Not that long ago, Andy Murray was widely viewed as a miserable, moaning, loser, condemned to being Britain’s best player for a long time, but unable to beat any of the world’s top three players on anything other than the rarest of occasions.  In many people he generated high levels of antipathy, such that they actually looked forward to him losing matches.

Things have changed.  I heard from a normally sensible and reliable friend last Friday that they were confused by their changed view of Andy Murray and were now hoping he’d win the Australian Final when a year ago they would have settled down with their favourite food and drink to enjoy watching him lose and then be miserable and ungracious afterwards.  I tried to reason with them and then offer some reassurance but, truth be told, I fear a spell working through their problems in AA meetings (Andy Anonymous) beckons.

One of my lines of argument was that whilst it was slightly distasteful that Andy had taken full advantage of Gentleman Roger Federer’s disinclination to raise anything much more than a gentle drop of perspiration on court in the semi-final, that hard-nosed Novak Djokovic would match Jockie Andy’s bucketloads of the wet stuff in the final.  And so it proved. Andy’s tartan-clad supporters (none of the Union-Jack waving enthusiasm of British fans for Andy when he’s abroad) had to watch as he succumbed to Djokovic’s powerful tennis.  He took defeat well, so much better than his blubbering Wimbledon performance (see Moan 6).

But how to explain his higher approval ratings (he was voted 3rd on the Sports Personality of the Year contest this year – although we have to remember that the word ‘Personality’ in this instance is just longhand for ‘person’).  Maybe some people found his blubbering endearing, but I suspect it is more to do with our natural (if slightly unedifying) desire to associate ourselves with winners rather than losers.  Since winning the Olympics and the US Open, with Rafael Nadal’s apparently hopeless battle with injury, and with Roger Federer’s inevitable decline as he gets older, Andy suddenly looks like the real deal – so who wouldn’t want to support him now?

 

The never-ending election process in the USA

President Obama has just been inaugurated for his second term as US President.  He made a stirring acceptancespeech full of resolve to move forward on some key issues over the next four years. In many ways a more impressive speech than at his original inauguration four years ago, when hopes were so high for immediate and major change that he needed to promise less in order not to leave all his supporters disappointed.
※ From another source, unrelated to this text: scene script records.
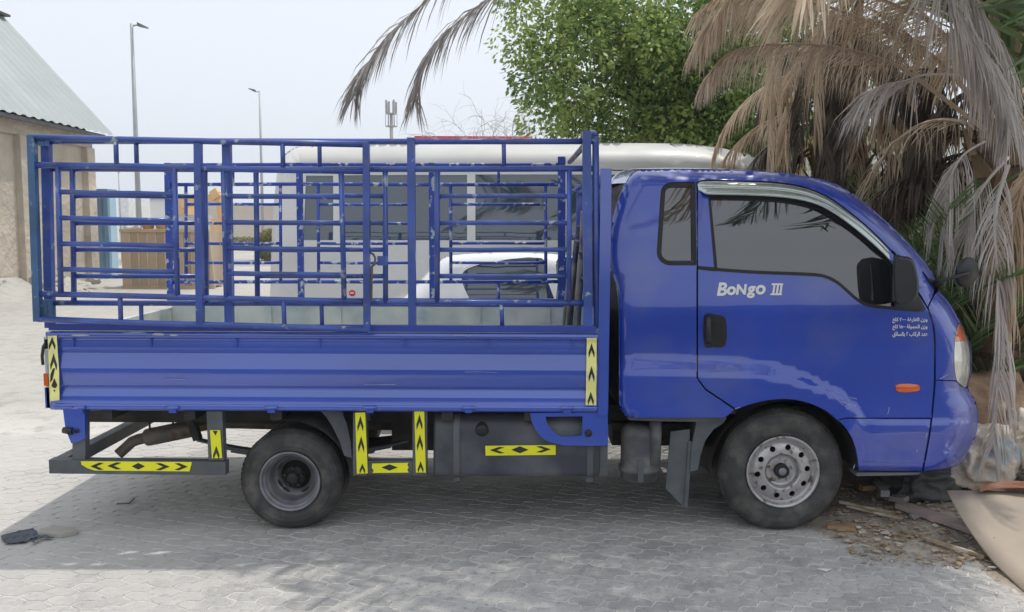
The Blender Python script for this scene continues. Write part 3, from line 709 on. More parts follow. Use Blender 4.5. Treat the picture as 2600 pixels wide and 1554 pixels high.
for (xa, xb) in ((184,520),(650,978),(1111,1445)):
    for y in (498, 566.5, 634, 701): tb('bar', xa+2, y, xb+2, y, Yn+.002, .013, bow=.003)
    for x in (xa, xb): tb('upright', x, 428, x+(4 if x < 700 else 1 if x < 1100 else -1), 769, Yn-.002, .0145)
for x in (346, 811, 1279): tb('stub', x, 360, x+1, 428, Yn, .0115)
for x in (358, 816, 1273): tb('stub', x, 769, x+2, 828, Yn, .0115)
# far frame
Yf = TW-.05
for y in (419, 469, 716): tb('rail', 424, y, 1432, y-1, Yf, .0135, mat=BLUE_FAR, bow=.004)
for x0, x1, w in ((426,434,.04),(760,765,.04),(1096,1098,.04),(1426,1426,.055)): sq('post', x0, 414 if x0 < 1400 else 398, x1, 766, Yf, w, .04, mat=BLUE_FAR)
for (xa, xb) in ((472,712),(808,1050),(1144,1385)):
    for y in (519, 568, 618, 667): tb('bar', xa, y, xb, y, Yf, .011, mat=BLUE_FAR, bow=.003)
    for x in (xa, xb): tb('upright', x, 469, x+1, 716, Yf, .012, mat=BLUE_FAR)
for x in (592, 930, 1266):
    tb('stub', x, 420, x, 469, Yf, .010, mat=BLUE_FAR); tb('stub', x, 716, x, 764, Yf, .010, mat=BLUE_FAR)
# front frame
tb('corner_tube', 1512, 346, 1516, 832, Yn-.004, .018); 
b = MB(); b.tube([P(1512,348,Yn-.004), P(1510,341,Yn+.01), P(1504,338,Yn+.05), P(1500,338,Yn+.1)], .017, 10); b.build('corner_bend', BLUE_TUBE, cage)
b = MB(); p0 = P(1500,352,Yn); b.tube([p0, Vector((p0.x, Yf, p0.z))], .018, 10); b.build('front_rail', PIPE, cage)
for k, zz in enumerate((1.93, 1.65, 1.41)):
    b = MB(); b.tube([(p0.x-.01, Yn, zz), (p0.x-.01, Yf, zz)], .013, 8); b.build('front_bar', BLUE_FAR, cage)
# rear top corner: sleeve for the swung gate
b = MB(); b.box(P(92,762,-.05), P(140,806,.03)); b.build('hinge_plate', BLUE_FADE, cage)
b = MB(); b.box(P(92,352,-.05), P(126,372,.0)); b.build('hinge_plate', BLUE_FADE, cage)
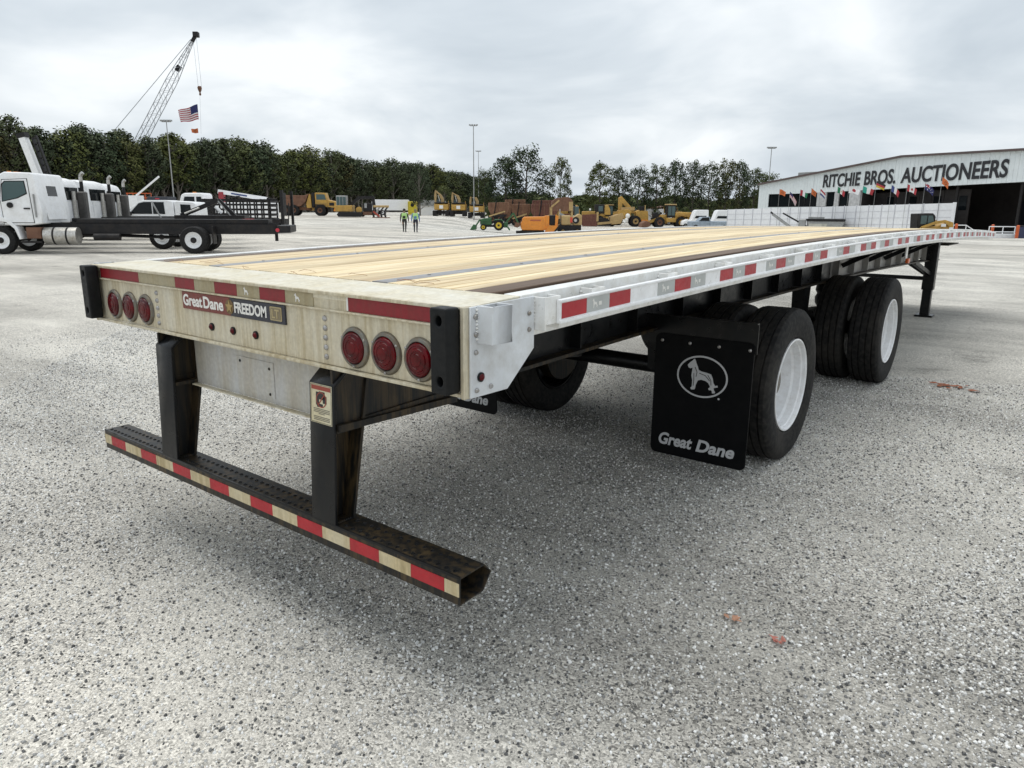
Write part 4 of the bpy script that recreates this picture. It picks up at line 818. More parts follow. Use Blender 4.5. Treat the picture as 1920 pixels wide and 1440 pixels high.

But still offering hope that America can move towards some of the principles set out in its constitution that it seems to find harder to pursue than other countries around the world:-

“Our journey is not complete until our wives, our mothers and daughters can earn a living equal to their efforts; our journey is not complete until our gay brothers and sisters are treated like anyone else under the law, for if we are truly created equal then surely the love we commit to one another must be equal as well; our journey is not complete until no citizen is forced to wait for hours to exercise the right to vote; our journey is not complete until we find a better way to welcome the striving, hopeful immigrants who still see America as a land of opportunity, until bright young students and engineers are listed in our workforce rather than expelled from our country; our journey is not complete until all our children, from the streets of Detroit, to the hills of Appalachia, to the quiet lanes of Newtown know that they are cherished and cared for and always safe from harm.”

Good luck with all that, against a backdrop of a Congress dominated by Republicans who still see Obama as one stop short of being a communist, or worse.  I find it depressing that there are those, in this country and no doubt elsewhere in addition to the USA, who seem to think that it’s helpful to object to everything a Government, President or Prime Minister proposes because there’s at least a chance that in four years, or whatever the period might be, there will be another election and they will get a chance to try to bring in their own ideas – against the opposition of those who will see another election coming up in a further four years, and so on round the never-ending loop that they call politics. 

And in the meantime, those who don’t have the means, the time or the inclination to play this game are left wondering whether anybody really cares about improving things just because it’s right, rather than changing things because it’s helpful to a political cause.